MS Tez Sunumu: “Image Super-Resolution Using Deep Feedforward Neural Networks In Spectral Domain,” Onur Aydın (CS), EA-409, 9:00 26 Mart (EN)

MS THESIS PRESENTATION
Image Super-Resolution Using Deep Feedforward Neural Networks In Spectral Domain

Onur Aydın
MS Student
(Supervisor: Assoc. Prof. Dr. Selim Aksoy)
Computer Engineering Department
Bilkent University

With recent advances in deep learning area, learning machinery and mainstream approaches in computer vision research have changed dramatically from hardcoded features combined with classifiers to end-to-end trained deep convolutional neural networks (CNN) which give the state-of-the-art results in most of the computer vision research areas. Single-image super-resolution is one of these areas which are considerably influenced by deep learning advancements. Most of the current state-of-the-art methods on super-resolution problem learn a nonlinear mapping from low-resolution images to high-resolution images in the spatial domain using consecutive convolutional layers in their network architectures. However, these state-of-the-art results are obtained by training a separate neural network architecture for each different scale factor.
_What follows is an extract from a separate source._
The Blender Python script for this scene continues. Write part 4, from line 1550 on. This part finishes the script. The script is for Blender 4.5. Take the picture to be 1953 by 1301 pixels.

We propose a novel singleimage super-resolution system with the limited number of learning parameters in spectral domain in order to eliminate the necessity to train a separate neural network for each scale factor. As a spectral transform function which converts images from the spatial domain to the frequency domain, discrete cosine transform (DCT) which is a variant of discrete Fourier transform (DFT) is used. In addition, in the post-processing step, an artifact reduction module is added for removing ringing artifacts occurred due to spectral transformations. Even if the PSNR measurement of our super-resolution system is lower than current stateof-the-art methods, the spectral domain allows us to develop a single model with a single dataset for any scale factor and relatively obtain better SSIM results.

Keywords: super-resolution, deep learning, transfer learning, fourier transform.